Unlike many Indian technology workers laid off recently in Silicon Valley, however, Deepak does have options. An American citizen, he may stay in the Unites States for as long as it takes to find another position. However, for Indian technology workers who have emigrated within the last few years — those working on H1B visas and still awaiting a green card from the INS — the layoffs have hit particularly hard.

Rajani, who agreed to be identified by first name only, is such a person. She came to Silicon Valley from India with her husband last year, but lost her job as a software engineer when her employer closed its doors earlier this month. Although her husband is still employed, she must find work as soon as possible to avoid having to change her status from H1B to an H4 dependent. Doing so would jeopardize her ability to stay in the U.S. if her husband was also to lose his job.

Getting Back on Track
According to Amar Veda at the Immigrants Support Network (ISN), layoffs can be very traumatic to those whose immigrant status hangs in the balance. “If a green card holder or U.S. citizen loses a job,” says Veda, “he just loses a job. H1B holders lose their lives.”

Despite estimates that 900,000 new IT jobs will be created in the U.S. in 2001, many technology workers, regardless of their immigrant status, find that landing another job is more difficult than they expected. “It has gotten so much worse lately,” says Rajani, referring to the current job market in Silicon Valley. According to a recent study by the Information Technology Association of America, demand for IT workers in the U.S. is down 44 percent from 2000.

Rajani, who searched “frantically” for another job in the weeks since her company closed, is finding it difficult to even locate open positions now that many companies have stopped hiring. “Although there are advertisements posted on job sites and newspapers, they are usually outdated posts,” she says. “You see them and feel that, ‘Oh, this company is hiring,’ but that is just an illusion. I usually phone them before I send my resume, and that’s when they say, ‘Oh, no, we are not hiring.’”

“I was totally surprised,” says Deepak. “I thought with my qualifications, and the companies I’ve been at, there would be fewer problems. There aren’t that many jobs out there.”

Moving On
For Deepak, the timing of his layoff couldn’t have been worse. He was making plans to move his family back from Singapore, where he had previously worked. Since the layoff, he has had to reevaluate that plan. He now wonders whether he’ll even stay in Silicon Valley, or join his family in Singapore and ride out the tough market. For the time being, he plans to “just keep plugging away, looking for jobs, and networking.”

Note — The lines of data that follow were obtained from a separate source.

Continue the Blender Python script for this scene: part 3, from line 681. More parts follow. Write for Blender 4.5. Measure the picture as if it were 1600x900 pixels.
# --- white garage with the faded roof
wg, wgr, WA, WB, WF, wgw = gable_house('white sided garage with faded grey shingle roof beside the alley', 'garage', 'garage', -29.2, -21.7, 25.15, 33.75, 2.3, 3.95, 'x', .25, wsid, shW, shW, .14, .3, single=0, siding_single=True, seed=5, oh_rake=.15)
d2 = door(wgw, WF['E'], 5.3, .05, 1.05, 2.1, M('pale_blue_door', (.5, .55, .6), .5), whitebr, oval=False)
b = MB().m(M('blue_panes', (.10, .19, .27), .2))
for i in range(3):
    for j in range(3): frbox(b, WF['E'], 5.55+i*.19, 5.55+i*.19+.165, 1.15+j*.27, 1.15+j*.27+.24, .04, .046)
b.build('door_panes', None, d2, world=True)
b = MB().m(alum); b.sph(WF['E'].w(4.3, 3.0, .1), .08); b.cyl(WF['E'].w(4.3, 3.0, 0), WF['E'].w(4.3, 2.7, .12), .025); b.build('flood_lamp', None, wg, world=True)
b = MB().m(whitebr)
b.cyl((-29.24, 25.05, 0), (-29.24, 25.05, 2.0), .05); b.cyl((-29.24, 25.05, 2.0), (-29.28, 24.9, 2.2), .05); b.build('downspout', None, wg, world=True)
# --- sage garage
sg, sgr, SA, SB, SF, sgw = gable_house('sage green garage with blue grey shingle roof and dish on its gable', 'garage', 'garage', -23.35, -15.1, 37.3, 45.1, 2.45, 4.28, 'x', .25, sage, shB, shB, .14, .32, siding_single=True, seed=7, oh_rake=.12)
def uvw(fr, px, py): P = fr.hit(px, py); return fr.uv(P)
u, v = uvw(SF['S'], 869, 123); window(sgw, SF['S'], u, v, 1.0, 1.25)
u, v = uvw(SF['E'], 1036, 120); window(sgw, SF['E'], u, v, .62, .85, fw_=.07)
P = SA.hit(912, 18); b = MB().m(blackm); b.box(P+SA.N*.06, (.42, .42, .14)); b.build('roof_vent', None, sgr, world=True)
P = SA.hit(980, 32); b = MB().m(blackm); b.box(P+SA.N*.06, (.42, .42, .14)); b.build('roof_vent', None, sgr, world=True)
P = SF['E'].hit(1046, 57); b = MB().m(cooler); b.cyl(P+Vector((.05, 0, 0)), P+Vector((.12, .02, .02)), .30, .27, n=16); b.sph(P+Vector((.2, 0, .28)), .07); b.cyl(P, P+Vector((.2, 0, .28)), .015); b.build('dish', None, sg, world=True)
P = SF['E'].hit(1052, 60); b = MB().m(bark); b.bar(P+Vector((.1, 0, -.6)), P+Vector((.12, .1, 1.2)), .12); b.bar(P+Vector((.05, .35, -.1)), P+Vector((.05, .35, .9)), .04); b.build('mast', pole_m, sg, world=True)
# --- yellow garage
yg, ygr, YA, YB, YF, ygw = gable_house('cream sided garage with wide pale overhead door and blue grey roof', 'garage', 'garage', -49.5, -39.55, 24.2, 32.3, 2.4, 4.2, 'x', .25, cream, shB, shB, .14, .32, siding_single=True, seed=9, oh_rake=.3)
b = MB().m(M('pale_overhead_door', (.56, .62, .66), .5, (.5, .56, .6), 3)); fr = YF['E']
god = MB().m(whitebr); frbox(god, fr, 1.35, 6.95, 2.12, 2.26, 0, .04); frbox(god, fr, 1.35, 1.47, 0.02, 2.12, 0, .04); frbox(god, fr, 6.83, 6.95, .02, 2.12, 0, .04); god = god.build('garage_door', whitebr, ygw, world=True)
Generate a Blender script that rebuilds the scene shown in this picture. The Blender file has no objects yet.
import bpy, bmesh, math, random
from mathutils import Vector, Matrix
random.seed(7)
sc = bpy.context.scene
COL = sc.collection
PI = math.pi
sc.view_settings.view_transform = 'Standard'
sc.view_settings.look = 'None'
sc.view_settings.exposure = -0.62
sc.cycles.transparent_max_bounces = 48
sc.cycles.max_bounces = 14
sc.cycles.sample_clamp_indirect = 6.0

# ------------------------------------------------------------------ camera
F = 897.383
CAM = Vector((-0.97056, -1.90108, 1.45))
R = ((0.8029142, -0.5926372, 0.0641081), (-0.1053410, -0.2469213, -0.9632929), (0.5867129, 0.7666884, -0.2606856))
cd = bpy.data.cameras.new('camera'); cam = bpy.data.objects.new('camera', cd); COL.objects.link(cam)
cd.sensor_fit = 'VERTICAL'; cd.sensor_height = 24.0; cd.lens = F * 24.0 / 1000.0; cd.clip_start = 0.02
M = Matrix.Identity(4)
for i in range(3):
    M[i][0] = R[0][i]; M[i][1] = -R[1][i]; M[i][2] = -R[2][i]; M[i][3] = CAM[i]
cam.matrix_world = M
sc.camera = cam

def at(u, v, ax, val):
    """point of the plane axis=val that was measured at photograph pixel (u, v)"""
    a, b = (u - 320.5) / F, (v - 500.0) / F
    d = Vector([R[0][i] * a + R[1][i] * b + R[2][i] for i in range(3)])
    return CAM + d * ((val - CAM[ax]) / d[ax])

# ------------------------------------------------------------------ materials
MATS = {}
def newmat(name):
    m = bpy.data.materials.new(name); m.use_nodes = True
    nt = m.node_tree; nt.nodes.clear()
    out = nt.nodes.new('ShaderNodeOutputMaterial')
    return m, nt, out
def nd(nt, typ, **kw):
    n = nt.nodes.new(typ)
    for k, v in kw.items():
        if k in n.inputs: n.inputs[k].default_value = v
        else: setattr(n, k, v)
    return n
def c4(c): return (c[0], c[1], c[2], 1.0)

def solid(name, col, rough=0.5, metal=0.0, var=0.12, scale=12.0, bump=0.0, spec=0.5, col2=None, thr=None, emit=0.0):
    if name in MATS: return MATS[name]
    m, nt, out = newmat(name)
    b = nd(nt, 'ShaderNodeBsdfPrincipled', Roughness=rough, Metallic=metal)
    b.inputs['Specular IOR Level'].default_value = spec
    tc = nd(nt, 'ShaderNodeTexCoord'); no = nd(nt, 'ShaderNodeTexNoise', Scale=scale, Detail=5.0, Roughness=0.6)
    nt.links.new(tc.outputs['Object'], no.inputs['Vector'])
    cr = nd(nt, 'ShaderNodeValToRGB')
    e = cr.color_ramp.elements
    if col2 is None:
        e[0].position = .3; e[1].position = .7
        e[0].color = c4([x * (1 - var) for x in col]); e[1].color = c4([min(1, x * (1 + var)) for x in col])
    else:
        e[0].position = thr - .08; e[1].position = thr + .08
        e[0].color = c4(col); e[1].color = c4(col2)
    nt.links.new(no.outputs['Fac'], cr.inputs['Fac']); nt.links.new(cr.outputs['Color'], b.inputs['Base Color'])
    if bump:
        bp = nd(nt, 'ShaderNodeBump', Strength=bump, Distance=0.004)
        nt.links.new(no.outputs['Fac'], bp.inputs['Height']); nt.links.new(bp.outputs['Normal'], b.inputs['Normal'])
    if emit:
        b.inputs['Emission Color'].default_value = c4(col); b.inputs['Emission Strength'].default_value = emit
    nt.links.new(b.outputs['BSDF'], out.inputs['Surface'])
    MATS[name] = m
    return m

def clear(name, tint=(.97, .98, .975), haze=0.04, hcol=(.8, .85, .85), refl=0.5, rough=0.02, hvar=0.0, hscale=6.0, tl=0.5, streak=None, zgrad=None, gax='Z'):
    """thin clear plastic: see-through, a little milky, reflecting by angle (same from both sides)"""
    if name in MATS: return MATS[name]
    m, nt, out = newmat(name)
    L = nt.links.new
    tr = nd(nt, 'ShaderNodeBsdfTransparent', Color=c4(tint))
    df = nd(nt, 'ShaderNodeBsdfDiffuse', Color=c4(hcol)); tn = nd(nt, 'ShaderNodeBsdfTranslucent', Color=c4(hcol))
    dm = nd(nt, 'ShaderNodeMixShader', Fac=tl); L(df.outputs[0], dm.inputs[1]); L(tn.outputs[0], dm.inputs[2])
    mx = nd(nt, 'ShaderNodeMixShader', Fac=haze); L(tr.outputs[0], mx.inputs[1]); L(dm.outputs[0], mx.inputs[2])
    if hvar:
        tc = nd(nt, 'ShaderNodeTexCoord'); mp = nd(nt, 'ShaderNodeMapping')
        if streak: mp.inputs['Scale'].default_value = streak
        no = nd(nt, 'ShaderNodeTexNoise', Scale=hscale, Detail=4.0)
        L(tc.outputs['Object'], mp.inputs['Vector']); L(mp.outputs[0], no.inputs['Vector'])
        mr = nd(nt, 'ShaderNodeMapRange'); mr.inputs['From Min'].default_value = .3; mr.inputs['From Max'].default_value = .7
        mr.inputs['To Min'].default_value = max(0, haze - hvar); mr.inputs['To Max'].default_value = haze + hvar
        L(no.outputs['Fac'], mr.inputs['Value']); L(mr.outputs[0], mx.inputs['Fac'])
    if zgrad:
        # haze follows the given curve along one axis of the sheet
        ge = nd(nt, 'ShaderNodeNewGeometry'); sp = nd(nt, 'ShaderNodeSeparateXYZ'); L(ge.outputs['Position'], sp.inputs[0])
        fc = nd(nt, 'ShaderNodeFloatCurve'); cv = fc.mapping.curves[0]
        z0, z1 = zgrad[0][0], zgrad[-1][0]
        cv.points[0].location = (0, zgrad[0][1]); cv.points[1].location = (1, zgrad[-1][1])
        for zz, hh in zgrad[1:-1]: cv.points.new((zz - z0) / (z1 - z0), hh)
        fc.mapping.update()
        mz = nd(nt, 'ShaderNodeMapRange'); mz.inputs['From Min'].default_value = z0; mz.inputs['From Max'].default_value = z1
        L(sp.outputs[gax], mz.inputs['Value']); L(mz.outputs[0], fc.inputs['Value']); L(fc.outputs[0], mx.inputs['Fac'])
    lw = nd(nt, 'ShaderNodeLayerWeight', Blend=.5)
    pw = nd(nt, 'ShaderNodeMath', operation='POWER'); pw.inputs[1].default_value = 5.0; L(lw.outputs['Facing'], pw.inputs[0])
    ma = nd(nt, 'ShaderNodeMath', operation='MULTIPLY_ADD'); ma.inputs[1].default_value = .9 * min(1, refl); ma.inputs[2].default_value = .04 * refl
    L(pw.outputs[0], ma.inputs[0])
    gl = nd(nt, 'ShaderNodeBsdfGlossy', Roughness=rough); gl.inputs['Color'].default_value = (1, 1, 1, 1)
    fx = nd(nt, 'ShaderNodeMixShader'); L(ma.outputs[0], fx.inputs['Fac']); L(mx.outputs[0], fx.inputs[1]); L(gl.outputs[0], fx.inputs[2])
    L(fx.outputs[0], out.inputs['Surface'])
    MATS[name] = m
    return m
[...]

The future remains even less certain for Rajani. A Java specialist, she is opening herself up to working with other technologies she wouldn’t have considered just a few months ago. “I would prefer not to,” she says, “but I would do it just to be able to keep my H1B status valid. That has become my main concern right now.”

With no sign of an upswing in the economy any time soon, many like her fear the worst-case scenario: going back. Although she expects to find another job soon, the possibility of returning is ever-present. “We are always under pressure,” Rajani says. “If my husband also loses his job, we would probably go back to India.” Doing so would be to defer the dream that led her to the U.S. in the first place.